An Innovative LNG Carrier Concept

Concurrent with marine industry consolidation on the ship owning, building and supply fronts, increasingly innovative vessels concepts are originating from in-house design teams sitting with the major equipment manufacturers. Single-source supplier is today's mantra on the commercial and military fronts, with companies such as Wartsila leading the way. The company recently published details of an innovative new LNG carrier concept, the Wartsila DF-electric propulsion concept for liquefied natural gas (LNG) carriers, bringing together two technologies: electric propulsion and dual-fuel engines.

Outline of the DF-Electric LNG carrier The Wartsila DF-electric LNG carrier concept is designed for a single-screw vessel with four cargo tanks and a capacity of about 138,000 cu. m. The hull has a transom stern, a single-skeg aft body and a bulbous bow. The propulsion machinery and accommodation spaces are arranged in the stern part. The cargo machinery room is arranged separate from the accommodation space on the upper deck.

Two cargo tank system variants can be applied: membrane and spherical types. Both variants have a length, (bp) of 902 ft. (275 m), breadth of 141 ft. (43 m) and 157 ft. (48 m) respectively, and design draft of 36 ft. (11 m). The main machinery consists of four nine-cylinder in-line Wartsila 50DF dual-fuel engines, each driving an alternator. Each main engine develops 8,550 kW at 514 rpm, giving a total output of 34.2 MW. The main generators feed the ship's electrical network and, through a variablespeed drive system, the propulsion motors.
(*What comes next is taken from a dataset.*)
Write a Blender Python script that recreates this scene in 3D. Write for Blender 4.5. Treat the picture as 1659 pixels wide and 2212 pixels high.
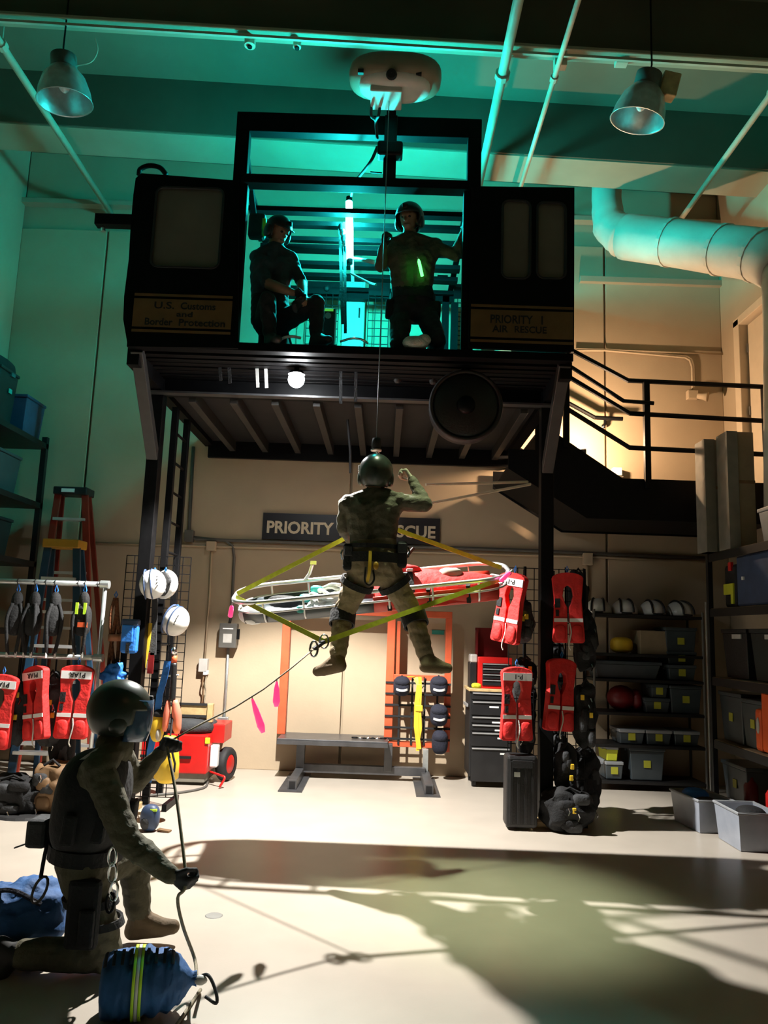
import bpy, bmesh, math, random
import numpy as np
from mathutils import Vector, Matrix, Euler, noise
random.seed(7)
D = bpy.data
for o in list(D.objects): D.objects.remove(o)
COL = bpy.context.scene.collection
S = bpy.context.scene

# ------------------------------------------------------------------ camera
IW, IH, FPX, CAMH = 1659.0, 2212.0, 1680.0, 1.6
PITCH, YAW, ROLL = math.radians(8.75), math.radians(-0.27), math.radians(2.0)
FWD = Vector((math.sin(YAW)*math.cos(PITCH), math.cos(YAW)*math.cos(PITCH), math.sin(PITCH)))
_r0 = Vector((math.cos(YAW), -math.sin(YAW), 0)); _u0 = _r0.cross(FWD)
RGT = _r0*math.cos(ROLL)+_u0*math.sin(ROLL); UPV = -_r0*math.sin(ROLL)+_u0*math.cos(ROLL)
CPOS = Vector((0, 0, CAMH))
cam = D.objects.new('camera', D.cameras.new('camera')); COL.objects.link(cam)
cam.data.sensor_fit = 'VERTICAL'; cam.data.sensor_height = 24.0; cam.data.lens = 24.0*FPX/IH
cam.data.clip_start = 0.05; cam.data.clip_end = 100
m3 = Matrix((RGT, UPV, -FWD)).transposed()
cam.matrix_world = Matrix.Translation(CPOS) @ m3.to_4x4()
S.camera = cam

def at(px, py, Y):
    """point in the hall at depth Y seen at a photo pixel"""
    d = FWD + RGT*((px-IW/2)/FPX) - UPV*((py-IH/2)/FPX)
    return CPOS + d*(Y/d.y)
def onfloor(px, py, z=0.0):
    d = FWD + RGT*((px-IW/2)/FPX) - UPV*((py-IH/2)/FPX)
    return CPOS + d*((z-CAMH)/d.z)

# ------------------------------------------------------------------ world, lights, exposure
w = D.worlds.new('world'); S.world = w; w.use_nodes = True
w.node_tree.nodes['Background'].inputs[0].default_value = (0.30, 0.22, 0.12, 1)
w.node_tree.nodes['Background'].inputs[1].default_value = 0.012
vs = S.view_settings; vs.view_transform = 'Standard'; vs.look = 'None'; vs.gamma = 1.0; vs.exposure = 0.0
vs.use_curve_mapping = False
S.cycles.max_bounces = 6; S.cycles.diffuse_bounces = 2; S.cycles.caustics_reflective = False; S.cycles.caustics_refractive = False

LAMP = at(640, 820, 6.55)
def spot(name, loc, target, energy, color, size, blend, radius):
    l = D.lights.new(name, 'SPOT'); l.energy = energy; l.color = color; l.spot_size = math.radians(size)
    l.spot_blend = blend; l.shadow_soft_size = radius
    o = D.objects.new(name, l); COL.objects.link(o); o.location = loc
    o.rotation_euler = (Vector(target)-Vector(loc)).to_track_quat('-Z', 'Y').to_euler()
    return o
def point(name, loc, energy, color, radius):
    l = D.lights.new(name, 'POINT'); l.energy = energy; l.color = color; l.shadow_soft_size = radius
    o = D.objects.new(name, l); COL.objects.link(o); o.location = loc
    return o
# work lamp clamped under the cabin floor, aimed straight down
spot('work_lamp_beam', LAMP+Vector((0, 0, -0.09)), LAMP+Vector((0, 0.0, -3)), 1900, (1.0, 0.96, 0.90), 112, 0.30, 0.03)
# search light of the hoist, aimed at the floor before the tower
HOIST = at(838, 190, 5.85)
spot('hoist_search_beam', HOIST+Vector((0.2, -0.30, -0.2)), onfloor(1050, 1950), 1350, (0.84, 1.0, 0.62), 25, 1.0, 0.12)
# warm wall lamp behind the stair
point('wall_lamp_glow', at(1250, 962, 8.60), 210, (1.0, 0.66, 0.40), 0.05)
# unseen orange lamp behind the camera, added for the warm ceiling glow
point('unseen_orange_lamp', (3.2, -1.5, 5.6), 16, (1.0, 0.5, 0.2), 0.2)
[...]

A 500 kW emergency diesel generator set is also installed.

The single, five-bladed fixed pitch propeller is driven by two 13.5 MW AC propulsion motors through couplings and a twin-input/single-output reduction gear. There are also two 1,000 kW bow thrusters. To enhance the redundancy of the propulsion plant, the main engine rooms and casings are divided with a fire-resistant bulkhead. The main engine rooms are under diminished air pressure. A back-up arrangement of a thermal oxidizer is provided to dispose of boil-off gas during long periods of low-load operation.

The service speed of the ship is about 19.5 knots at the design draft of 36 ft. (11 m) and with 15 percent sea margin, which corresponds to 27 MW shaft power. The power for accommodation and machinery ancillary consumers is about 1 MW.

Duel Fuel Developments Wartsila has eagerly developed dual fuel engines, with the creation of the 32DF and 50DF (see related story on page 41). In fact, the company recently logged an order for a Wartsila 50DF on the first LNG carrier to be using DF-electric propulsion.

Steam turbine propulsion dominates today's global LNG carrier fleet, as the availability of high power output and the possibility of using low-grade fuels as well as cargo boil-off gas. Whatever propulsion plant is chosen, there has to be some way of handling this boil-off gas either by utilizing it as fuel, or reliquefying it. Safety is of utmost importance in gas shipping, and LNG carriers have an excellent safety record. The reliability of steam turbine propulsion has helped to achieve this together with strict terminal regulations and procedures, and robust ship designs.

However, times are changing. Short-term contracts and even spot cargoes are becoming more common, owing to the increasing LNG demand and supply.

(This, in turn, causes new problems, such as cargo sloshing, addressed in a related article on page 42).

some LNG carriers have even been ordered without any shipment contract or route, a previously unheard of practice.

Alternative Concepts There are effectively four types of prime movers available for LNG carrier power plants: steam turbines, diesel engines (two- and four-stroke), dual-fuel engines and gas turbines. Steam plant development has virtually stood still for many years as there has been practically no market for marine applications other than LNG carriers since the 1973 Oil Crisis.

Diesel engines, by contrast, have come to dominate merchant ship propulsion, except for LNG carriers.

The accumulated experience of thousands of diesel engine installations has helped to ensure the successful development of this technology. However, employing diesel engines for LNG carriers calls for total reliquefaction of the boil-off gas. The recent development of dual-fuel engines (liquid and gas fuels), derived from heavy fuel diesel engines, has made it possible to use the boil-off gas efficiently. Therefore propulsion based on dual-fuel engines is a strong option for modern LNG carriers today. When specifying propulsion machinery options for LNG carriers it is essential to consider the differences in operating profiles, fleet configurations and shipping routes. The basic case today is an approx. 138,000 cu. m. vessel with an operating speed of around 19.5 knots and the corresponding power required at the propeller of about 27 MW. However, future operating profiles of LNG carriers will require more flexibility from the power plant. Already there have been inquiries about ships that would normally operate at about 15 knots, but have to be capable of doing 19 knots on spot cargo trades.